───── Collected material

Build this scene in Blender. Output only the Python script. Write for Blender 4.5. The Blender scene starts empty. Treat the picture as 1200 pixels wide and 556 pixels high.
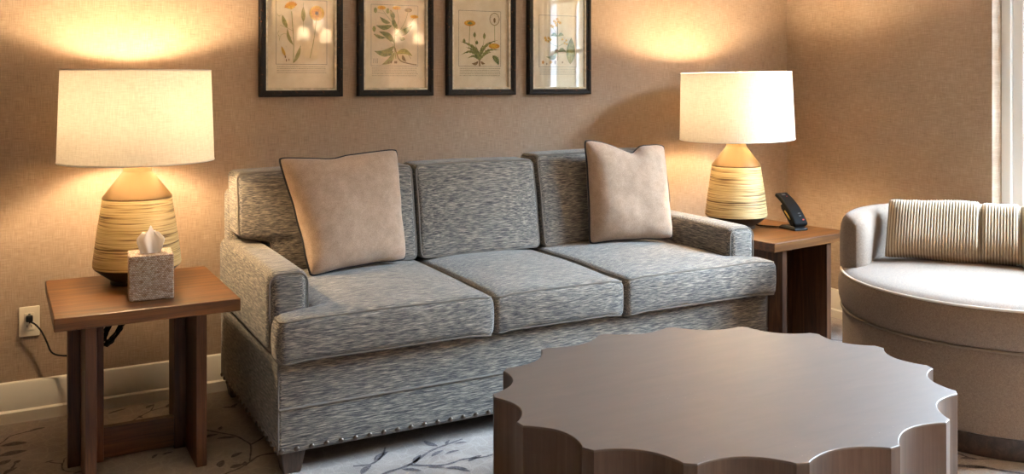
import bpy, bmesh, math, random
from mathutils import Vector, Matrix, noise as mnoise
random.seed(7)
PI = math.pi
S = bpy.context.scene
COL = S.collection

# ------------------------------------------------------------------ materials
def new_mat(name):
    m = bpy.data.materials.new(name); m.use_nodes = True
    nt = m.node_tree; nt.nodes.clear()
    out = nt.nodes.new('ShaderNodeOutputMaterial')
    b = nt.nodes.new('ShaderNodeBsdfPrincipled')
    nt.links.new(b.outputs[0], out.inputs[0])
    return m, nt, b, out

def srgb(r, g, b):
    f = lambda c: (c/255/12.92) if c/255 <= .04045 else ((c/255+.055)/1.055)**2.4
    return (f(r), f(g), f(b), 1)

def nd(nt, t, **kw):
    n = nt.nodes.new(t)
    for k, v in kw.items():
        if k in n.inputs: n.inputs[k].default_value = v
        else: setattr(n, k, v)
    return n

def coords(nt, scale=(1, 1, 1), kind='Object'):
    tc = nd(nt, 'ShaderNodeTexCoord')
    mp = nd(nt, 'ShaderNodeMapping'); mp.inputs['Scale'].default_value = scale
    nt.links.new(tc.outputs[kind], mp.inputs['Vector'])
    return mp.outputs[0]

def noise(nt, vec, scale=1, detail=2, rough=.5, dist=0):
    n = nd(nt, 'ShaderNodeTexNoise', Scale=scale, Detail=detail, Roughness=rough, Distortion=dist)
    nt.links.new(vec, n.inputs['Vector']); return n.outputs['Fac']

def ramp(nt, fac, stops):
    r = nd(nt, 'ShaderNodeValToRGB'); e = r.color_ramp.elements
    while len(e) < len(stops): e.new(.5)
    for el, (p, c) in zip(e, stops): el.position = p; el.color = c
    nt.links.new(fac, r.inputs[0]); return r.outputs[0]

def mixc(nt, fac, a, b, mode='MIX'):
    m = nd(nt, 'ShaderNodeMix', data_type='RGBA', blend_type=mode)
    for i, v in ((0, fac), (6, a), (7, b)):
        if hasattr(v, 'links'): nt.links.new(v, m.inputs[i])
        else: m.inputs[i].default_value = v
    return m.outputs[2]

def mth(nt, op, a, b=0):
    m = nd(nt, 'ShaderNodeMath', operation=op)
    for i, v in ((0, a), (1, b)):
        if hasattr(v, 'links'): nt.links.new(v, m.inputs[i])
        else: m.inputs[i].default_value = v
    return m.outputs[0]

def bump(nt, b, h, strength=.3, dist=.002):
    n = nd(nt, 'ShaderNodeBump', Strength=strength, Distance=dist)
    nt.links.new(h, n.inputs['Height']); nt.links.new(n.outputs[0], b.inputs['Normal'])

def plain(name, col, rough=.6, metal=0, spec=.5):
    m, nt, b, _ = new_mat(name)
    b.inputs['Base Color'].default_value = col
    b.inputs['Roughness'].default_value = rough
    b.inputs['Metallic'].default_value = metal
    b.inputs['Specular IOR Level'].default_value = spec
    return m

def soft(b, w=.25):
    b.inputs['Sheen Weight'].default_value = w
    b.inputs['Sheen Roughness'].default_value = .5
    b.inputs['Roughness'].default_value = .95
    b.inputs['Specular IOR Level'].default_value = .15

def linen_wall(name, axis):
    m, nt, b, _ = new_mat(name)
    s1 = (22, 22, 520); s2 = (480, 1, 18) if axis == 'x' else (1, 480, 18)
    a = noise(nt, coords(nt, s1), 1, 3, .6)
    c = noise(nt, coords(nt, s2), 1, 3, .6)
    d = noise(nt, coords(nt, (5, 5, 5)), 1, 3, .6)
    f = mth(nt, 'MULTIPLY', mth(nt, 'ADD', a, c), .5)
    f = mth(nt, 'ADD', f, mth(nt, 'MULTIPLY', mth(nt, 'SUBTRACT', d, .5), .12))
    col = ramp(nt, f, [(.33, srgb(138, 116, 97)), (.5, srgb(162, 140, 120)), (.66, srgb(186, 165, 144))])
    nt.links.new(col, b.inputs['Base Color'])
    b.inputs['Roughness'].default_value = .8; b.inputs['Specular IOR Level'].default_value = .25
    bump(nt, b, f, .35, .002)
    return m

def tweed(name):
    m, nt, b, _ = new_mat(name)
    vx = coords(nt, (28, 420, 420)); vy = coords(nt, (420, 28, 420))
    vx2 = coords(nt, (16, 210, 210)); vy2 = coords(nt, (210, 16, 210))
    g = nd(nt, 'ShaderNodeNewGeometry'); sp = nd(nt, 'ShaderNodeSeparateXYZ')
    nt.links.new(g.outputs['True Normal'], sp.inputs[0])
    side = mth(nt, 'GREATER_THAN', mth(nt, 'ABSOLUTE', sp.outputs[0]), .72)
    def pick(a, c):
        mx = nd(nt, 'ShaderNodeMix', data_type='VECTOR')
        nt.links.new(side, mx.inputs[0]); nt.links.new(a, mx.inputs[4]); nt.links.new(c, mx.inputs[5])
        return mx.outputs[1]
    n1 = noise(nt, pick(vx, vy), 1, 3, .65)
    n2 = noise(nt, pick(vx2, vy2), 1, 2, .6)
    f = mth(nt, 'ADD', mth(nt, 'MULTIPLY', n1, .7), mth(nt, 'MULTIPLY', n2, .3))
    col = ramp(nt, f, [(.36, srgb(58, 56, 57)), (.45, srgb(92, 89, 87)), (.52, srgb(122, 116, 108)),
                       (.59, srgb(156, 147, 133)), (.70, srgb(188, 178, 161))])
    nt.links.new(col, b.inputs['Base Color']); soft(b, .2)
    bump(nt, b, f, .5, .003)
    return m

def cloth(name, c1, c2, sc=500, sheen=.25, big=12):
    m, nt, b, _ = new_mat(name)
    a = noise(nt, coords(nt, (sc, sc, sc)), 1, 2, .6)
    d = noise(nt, coords(nt, (big, big, big)), 1, 4, .6)
    f = mth(nt, 'ADD', mth(nt, 'MULTIPLY', a, .7), mth(nt, 'MULTIPLY', d, .3))
    nt.links.new(ramp(nt, f, [(.36, c1), (.64, c2)]), b.inputs['Base Color'])
    soft(b, sheen); bump(nt, b, a, .3, .0015)
    return m

def wood(name, c1, c2, c3, axis='x', rough=.45, sc=1.0):
    m, nt, b, _ = new_mat(name)
    k = {'x': (3, 45, 45), 'y': (45, 3, 45), 'z': (45, 45, 3)}[axis]
    k2 = {'x': (6, 260, 260), 'y': (260, 6, 260), 'z': (260, 260, 6)}[axis]
    v = coords(nt, tuple(q*sc for q in k))
    a = noise(nt, v, .6, 4, .6, 1.2)
    f2 = noise(nt, coords(nt, k2), 1, 2, .6)
    f = mth(nt, 'ADD', mth(nt, 'MULTIPLY', a, .75), mth(nt, 'MULTIPLY', f2, .25))
    nt.links.new(ramp(nt, f, [(.33, c1), (.5, c2), (.67, c3)]), b.inputs['Base Color'])
    b.inputs['Roughness'].default_value = rough
    bump(nt, b, f, .12, .002)
    return m

M = {}
M['wall_x'] = linen_wall('linen_wallcovering', 'x')
M['wall_y'] = linen_wall('linen_wallcovering_side', 'y')
M['tweed'] = tweed('heathered_tweed')
M['tweed_welt'] = plain('tweed_welt', srgb(118, 111, 103), .9, 0, .15)
M['ceiling'] = plain('ceiling_white', srgb(225, 218, 205), .9)
M['trim'] = plain('trim_paint', srgb(226, 218, 205), .4)
M['window_paint'] = plain('window_paint', srgb(232, 233, 232), .35)
M['felt'] = cloth('tan_wool', srgb(150, 126, 106), srgb(190, 165, 143), 420, .25, 30)
M['black_cord'] = plain('black_piping', srgb(24, 24, 28), .7)
M['chair'] = cloth('beige_chair_weave', srgb(100, 85, 73), srgb(144, 126, 110), 650, .10, 160)
M['chair_pipe'] = plain('chair_piping', srgb(205, 190, 172), .7)
M['chair_pipe_dark'] = plain('chair_welt', srgb(120, 104, 90), .8)
M['walnut'] = wood('walnut_top', srgb(64, 36, 14), srgb(96, 58, 24), srgb(126, 82, 38), 'x', .4)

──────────

- Short exercise -
Leave out the pictures and repeat the lines from the start of the material through the line with "return m.outputs[2]", inclusive.

- Result of this exercise -
Build this scene in Blender. Output only the Python script. Write for Blender 4.5. The Blender scene starts empty. Treat the picture as 1200 pixels wide and 556 pixels high.
import bpy, bmesh, math, random
from mathutils import Vector, Matrix, noise as mnoise
random.seed(7)
PI = math.pi
S = bpy.context.scene
COL = S.collection

# ------------------------------------------------------------------ materials
def new_mat(name):
    m = bpy.data.materials.new(name); m.use_nodes = True
    nt = m.node_tree; nt.nodes.clear()
    out = nt.nodes.new('ShaderNodeOutputMaterial')
    b = nt.nodes.new('ShaderNodeBsdfPrincipled')
    nt.links.new(b.outputs[0], out.inputs[0])
    return m, nt, b, out

def srgb(r, g, b):
    f = lambda c: (c/255/12.92) if c/255 <= .04045 else ((c/255+.055)/1.055)**2.4
    return (f(r), f(g), f(b), 1)

def nd(nt, t, **kw):
    n = nt.nodes.new(t)
    for k, v in kw.items():
        if k in n.inputs: n.inputs[k].default_value = v
        else: setattr(n, k, v)
    return n

def coords(nt, scale=(1, 1, 1), kind='Object'):
    tc = nd(nt, 'ShaderNodeTexCoord')
    mp = nd(nt, 'ShaderNodeMapping'); mp.inputs['Scale'].default_value = scale
    nt.links.new(tc.outputs[kind], mp.inputs['Vector'])
    return mp.outputs[0]

def noise(nt, vec, scale=1, detail=2, rough=.5, dist=0):
    n = nd(nt, 'ShaderNodeTexNoise', Scale=scale, Detail=detail, Roughness=rough, Distortion=dist)
    nt.links.new(vec, n.inputs['Vector']); return n.outputs['Fac']

def ramp(nt, fac, stops):
    r = nd(nt, 'ShaderNodeValToRGB'); e = r.color_ramp.elements
    while len(e) < len(stops): e.new(.5)
    for el, (p, c) in zip(e, stops): el.position = p; el.color = c
    nt.links.new(fac, r.inputs[0]); return r.outputs[0]

def mixc(nt, fac, a, b, mode='MIX'):
    m = nd(nt, 'ShaderNodeMix', data_type='RGBA', blend_type=mode)
    for i, v in ((0, fac), (6, a), (7, b)):
        if hasattr(v, 'links'): nt.links.new(v, m.inputs[i])
        else: m.inputs[i].default_value = v
    return m.outputs[2]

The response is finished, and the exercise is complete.